▶ Short task
Produce nothing but an exact copy of the lines from the one containing "Reconstruct this image" through the one containing "from mathutils.geometry import", and do not carry over pictures.

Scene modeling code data
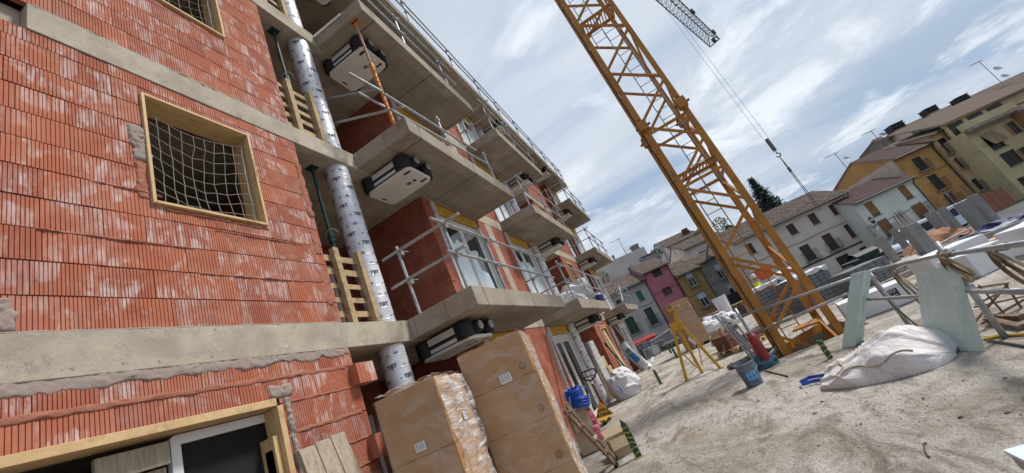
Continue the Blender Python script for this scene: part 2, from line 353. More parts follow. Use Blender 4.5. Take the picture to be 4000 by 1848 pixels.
M['blocks'] = gmat('white_block', (0.52, 0.49, 0.46), (0.42, 0.38, 0.35), 8, 0.7)
M['tiles'] = gmat('brown_tile', (0.17, 0.06, 0.04), (0.12, 0.045, 0.035), 8, 0.7)
M['soil'] = gmat('orange_soil', (0.36, 0.18, 0.10), (0.28, 0.14, 0.08), 4, 0.95, bmp=0.5)
def bagmat(name, c1, c2, dirt):
    mt, t, b = new_mat(name); oc = ocoord(t)
    c = mx(t, c1, c2, ramp(t, nz(t, oc, 3, 6, 0.6, 0.5), 0.35, 0.7)); c = mx(t, c, dirt, ramp(t, nz(t, oc, 2.1, 8, 0.7, 0.8), 0.52, 0.75, 0, 0.8))
    t.links.new(c, b.inputs['Base Color']); b.inputs['Roughness'].default_value = 0.6
    h = mth(t, 'ADD', nz(t, oc, 5, 8, 0.6, 1.6), mth(t, 'MULTIPLY', nz(t, oc, 90, 2), 0.05)); bump(t, b, h, 0.7, 0.05); return mt
M['bag'] = bagmat('woven_bag', (0.66, 0.64, 0.65), (0.56, 0.54, 0.55), (0.42, 0.38, 0.37))
M['bagpink'] = bagmat('dusty_woven_bag', (0.68, 0.645, 0.64), (0.59, 0.545, 0.54), (0.44, 0.375, 0.35))
M['tarp'] = bagmat('white_sheet', (0.68, 0.68, 0.69), (0.58, 0.58, 0.60), (0.45, 0.45, 0.47))
def foil():
    mt, t, b = new_mat('foil_sleeve'); oc = ocoord(t)
    c = mx(t, (0.78, 0.78, 0.81), (0.62, 0.62, 0.66), ramp(t, nz(t, oc, 6, 7, 0.65, 0.8), 0.35, 0.7)); t.links.new(c, b.inputs['Base Color'])
    b.inputs['Metallic'].default_value = 0.2; b.inputs['Roughness'].default_value = 0.35
    sx = N(t, 'ShaderNodeSeparateXYZ'); t.links.new(oc, sx.inputs[0])
    h = mth(t, 'ADD', nz(t, oc, 7, 7, 0.6, 1.5), mth(t, 'MULTIPLY', ramp(t, mth(t, 'ABSOLUTE', mth(t, 'SUBTRACT', mth(t, 'FRACT', mth(t, 'MULTIPLY', sx.outputs[2], 5.9)), 0.5)), 0.44, 0.5), 0.3))
    bump(t, b, h, 0.5, 0.02); return mt
M['foil'] = foil()
def wrap(name, fac, col=(0.9, 0.9, 0.9), st=(1, 1, 1)):
    mt, t, b = new_mat(name); o = t.nodes['Material Output']; oc = ocoord(t)
    tr = N(t, 'ShaderNodeBsdfTransparent'); ms = N(t, 'ShaderNodeMixShader')
    b.inputs['Base Color'].default_value = (*col, 1); b.inputs['Roughness'].default_value = 0.18; b.inputs['Specular IOR Level'].default_value = 0.8
    wr = nz(t, oc, 3.2, 6, 0.6, 0.9, st)
    f = ramp(t, wr, 0.42, 0.72, fac*0.35, fac*1.6); t.links.new(f, ms.inputs[0]); t.links.new(tr.outputs[0], ms.inputs[1]); t.links.new(b.outputs[0], ms.inputs[2]); t.links.new(ms.outputs[0], o.inputs[0])
    bump(t, b, nz(t, oc, 5, 5, 0.6, 1.0, st), 0.8, 0.06); return mt
M['wrap'] = wrap('stretch_film', 0.52, st=(0.8, 0.8, 4))
M['wrap2'] = wrap('thin_stretch_film', 0.13, st=(1, 1, 2))
def glassm():
    mt, t, b = new_mat('window_glass'); b.inputs['Base Color'].default_value = (0.02, 0.025, 0.028, 1); b.inputs['Roughness'].default_value = 0.05; b.inputs['Specular IOR Level'].default_value = 0.6
    return mt
M['glass'] = glassm()
M['house_glass'] = gmat('old_window_glass', (0.02, 0.02, 0.02), (0.03, 0.03, 0.03), 0.3, 0.25, bmp=0, spec=0.25)
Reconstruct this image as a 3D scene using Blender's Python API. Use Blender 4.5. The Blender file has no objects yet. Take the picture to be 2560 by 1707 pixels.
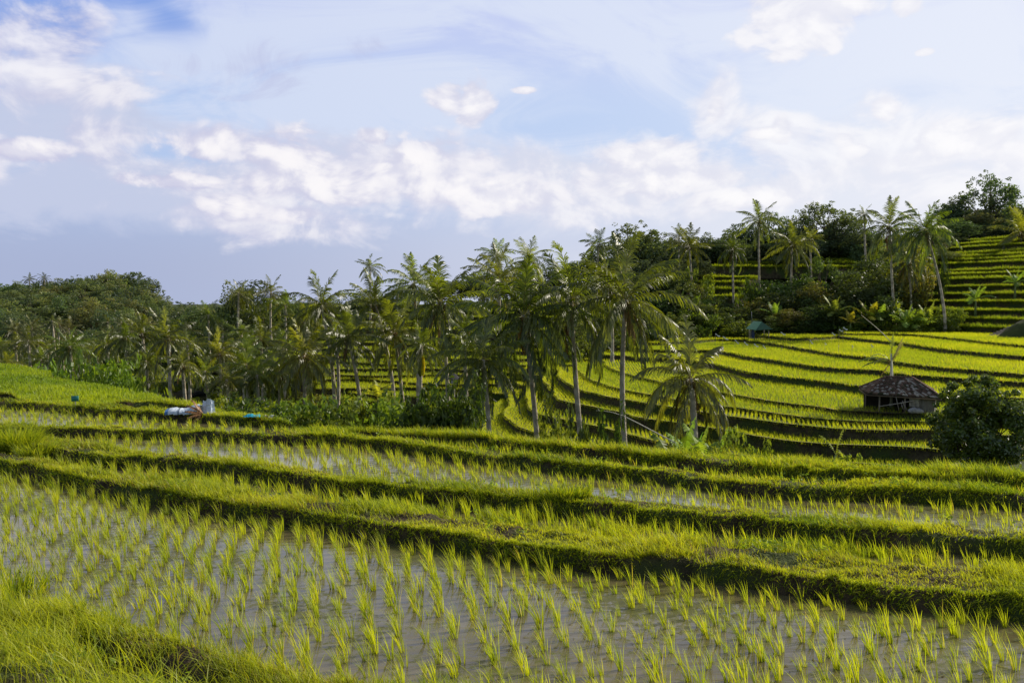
import bpy, math, random
import numpy as np
from mathutils import Vector
from mathutils.geometry import tessellate_polygon

rng = np.random.default_rng(7)
random.seed(7)
scene = bpy.context.scene
COL = scene.collection
R = math.radians

# ------------------------------------------------------------------ camera
H = 3.2
F = 995.0
PITCH = math.atan(41.0 / F)
cam_d = bpy.data.cameras.new('camera')
cam = bpy.data.objects.new('camera', cam_d)
COL.objects.link(cam)
cam.location = (0, 0, H)
cam.rotation_euler = (math.pi / 2 - PITCH, 0, 0)
cam_d.sensor_width = 36
cam_d.lens = 36 * F / 1024.0
cam_d.clip_start = 0.1
cam_d.clip_end = 20000
scene.camera = cam
scene.view_settings.view_transform = 'Standard'
scene.view_settings.look = 'None'
scene.view_settings.exposure = 0
scene.cycles.max_bounces = 5
scene.cycles.diffuse_bounces = 3
scene.cycles.glossy_bounces = 2
scene.cycles.transparent_max_bounces = 8
scene.cycles.transmission_bounces = 4

CP, SP = math.cos(PITCH), math.sin(PITCH)

def ray(px, py):
    up = 341.0 - py
    return (px - 512.0, F * CP + up * SP, -F * SP + up * CP)

def P(px, py, z):
    """ground point seen at photo position px,py (1024 wide) on level z"""
    a, b, c = ray(px, py)
    k = (z - H) / c
    return (a * k, b * k)

def PD(px, py, d):
    a, b, c = ray(px, py)
    k = d / b
    return (a * k, d, H + c * k)

REF = {'A': (1100, 800, 3.92), 'B': (1600, 780, 3.92), 'C': (2100, 780, 3.92), 'D': (700, 780, 3.92),
       'E': (0, 880, 4.704), 'Fz': (2100, 530, 4.48), 'G': (0, 1000, 2.218), 'Hh': (800, 1000, 2.218),
       'I': (1600, 1050, 2.386), 'V': (0, 0, 0.91875)}

def cv(L, x, y):
    ox, oy, s = REF[L]
    return ((ox + x / s) / 2.5, (oy + y / s) / 2.5)

def cvs(*segs):
    """segs: 'A',[(x,y)...],'B',[...]"""
    out = []
    for i in range(0, len(segs), 2):
        for (x, y) in segs[i + 1]:
            out.append(cv(segs[i], x, y))
    return out

# ------------------------------------------------------------------ noise
def vnoise(x, y, seed=0):
    x = np.asarray(x, float); y = np.asarray(y, float)
    xi = np.floor(x).astype(np.int64); yi = np.floor(y).astype(np.int64)
    xf = x - xi; yf = y - yi
    u = xf * xf * (3 - 2 * xf); v = yf * yf * (3 - 2 * yf)
    def h(a, b):
        n = (a * 374761393 + b * 668265263 + seed * 1442695041) & 0xFFFFFFFF
        n = ((n ^ (n >> 13)) * 1274126177) & 0xFFFFFFFF
        n = n ^ (n >> 16)
        return (n & 0xFFFF) / 65535.0
    a = h(xi, yi); b = h(xi + 1, yi); c = h(xi, yi + 1); d = h(xi + 1, yi + 1)
    return (a * (1 - u) + b * u) * (1 - v) + (c * (1 - u) + d * u) * v

def fbm(x, y, seed=0, oct=4):
    s = 0; amp = 0.5; tot = 0
    for i in range(oct):
        s = s + amp * vnoise(np.asarray(x) * 2 ** i, np.asarray(y) * 2 ** i, seed + i * 17)
        tot += amp; amp *= 0.5
    return s / tot - 0.5

# ------------------------------------------------------------------ mesh helpers
def make_mesh(name, verts, tris=None, quads=None, col=None, mats=(), matidx=None, smooth=False):
    verts = np.asarray(verts, np.float32).reshape(-1, 3)
    me = bpy.data.meshes.new(name)
    me.vertices.add(len(verts))
    me.vertices.foreach_set('co', verts.ravel())
    nt = 0 if tris is None else len(tris)
    nq = 0 if quads is None else len(quads)
    loops = []
    if nt: loops.append(np.asarray(tris, np.int32).ravel())
    if nq: loops.append(np.asarray(quads, np.int32).ravel())
    lv = np.concatenate(loops)
    me.loops.add(len(lv))
    me.loops.foreach_set('vertex_index', lv)
    me.polygons.add(nt + nq)
    ls = np.concatenate([np.arange(nt) * 3, nt * 3 + np.arange(nq) * 4]).astype(np.int32)
    me.polygons.foreach_set('loop_start', ls)
    if matidx is not None:
        me.polygons.foreach_set('material_index', np.asarray(matidx, np.int32))
    if smooth:
        me.polygons.foreach_set('use_smooth', np.ones(nt + nq, bool))
    me.update(calc_edges=True)
    me.validate(clean_customdata=False)
    if col is not None:
        col = np.asarray(col, np.float32)
        a = me.color_attributes.new('col', 'FLOAT_COLOR', 'POINT')
        c4 = np.ones((len(verts), 4), np.float32); c4[:, :3] = col
        a.data.foreach_set('color', c4.ravel())
    for m in (mats if isinstance(mats, (list, tuple)) else [mats]):
        me.materials.append(m)
    return me

def link(name, me, parent=None, loc=None, rot=None, scale=None):
    o = bpy.data.objects.new(name, me)
    COL.objects.link(o)
    if parent: o.parent = parent
    if loc is not None: o.location = loc
    if rot is not None: o.rotation_euler = rot
    if scale is not None: o.scale = scale
    return o

def tag(o, label=None, cat=None, group=None, kind=None):
    if label: o['label'] = label
    if cat: o['category'] = cat
    if group: o['group'] = group
    if kind: o['kind'] = kind
    return o

class MB:
    """collects simple solids into one mesh"""
    def __init__(s): s.v = []; s.t = []; s.q = []; s.c = []; s.n = 0
    def add(s, v, t=(), q=(), c=(1, 1, 1)):
        v = np.asarray(v, float)
        s.v.append(v)
        if len(t): s.t.append(np.asarray(t, int) + s.n)
        if len(q): s.q.append(np.asarray(q, int) + s.n)
        cc = np.asarray(c, float)
        s.c.append(np.tile(cc, (len(v), 1)) if cc.ndim == 1 else cc)
        s.n += len(v)
    def tube(s, pts, rad, n=8, c=(1, 1, 1), cap=True):
        pts = [Vector(p) for p in pts]
        rings = []
        for i, p in enumerate(pts):
            d = (pts[min(i + 1, len(pts) - 1)] - pts[max(i - 1, 0)])
            if d.length < 1e-9: d = Vector((0, 0, 1))
            d.normalize()
            a = d.cross(Vector((0, 0, 1))) if abs(d.z) < 0.9 else d.cross(Vector((0, 1, 0)))
            a.normalize(); b = d.cross(a)
            r = rad[i] if hasattr(rad, '__len__') else rad
            for k in range(n):
                an = 2 * math.pi * k / n
                rings.append(tuple(p + a * (r * math.cos(an)) + b * (r * math.sin(an))))
        q = []
        for i in range(len(pts) - 1):
            for k in range(n):
                q.append((i * n + k, i * n + (k + 1) % n, (i + 1) * n + (k + 1) % n, (i + 1) * n + k))
        t = []
        if cap:
            rings.append(tuple(pts[0])); rings.append(tuple(pts[-1]))
            e0 = len(rings) - 2; e1 = e0 + 1; base = (len(pts) - 1) * n
            for k in range(n):
                t.append((e0, (k + 1) % n, k)); t.append((e1, base + k, base + (k + 1) % n))
        s.add(rings, t, q, c)
    def box(s, c0, size, rz=0, c=(1, 1, 1), tilt=0):
        x, y, z = [a / 2 for a in size]
        v = np.array([(-x, -y, -z), (x, -y, -z), (x, y, -z), (-x, y, -z), (-x, -y, z), (x, -y, z), (x, y, z), (-x, y, z)], float)
        if tilt:
            ca, sa = math.cos(tilt), math.sin(tilt)
            v = v @ np.array([[ca, 0, sa], [0, 1, 0], [-sa, 0, ca]])
        ca, sa = math.cos(rz), math.sin(rz)
        v = v @ np.array([[ca, sa, 0], [-sa, ca, 0], [0, 0, 1]])
        s.add(v + np.array(c0), (), [(0, 3, 2, 1), (4, 5, 6, 7), (0, 1, 5, 4), (1, 2, 6, 5), (2, 3, 7, 6), (3, 0, 4, 7)], c)
    def mesh(s, name, mat, smooth=False):
        v = np.concatenate(s.v)
        return make_mesh(name, v, np.concatenate(s.t) if s.t else None, np.concatenate(s.q) if s.q else None,
                         np.concatenate(s.c), mat, smooth=smooth)
    def build(s, name, mat, parent=None, smooth=False, **k):
        return link(name, s.mesh(name, mat, smooth), parent, **k)

# ------------------------------------------------------------------ materials
def newmat(name):
    m = bpy.data.materials.new(name); m.use_nodes = True
    nt = m.node_tree
    for n in list(nt.nodes): nt.nodes.remove(n)
    return m, nt, nt.nodes, nt.links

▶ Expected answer
Reconstruct this image as a 3D scene using Blender's Python API. Use Blender 4.5. The Blender file has no objects yet. Take the picture to be 2560 by 1707 pixels.
import bpy, math, random
import numpy as np
from mathutils import Vector
from mathutils.geometry import tessellate_polygon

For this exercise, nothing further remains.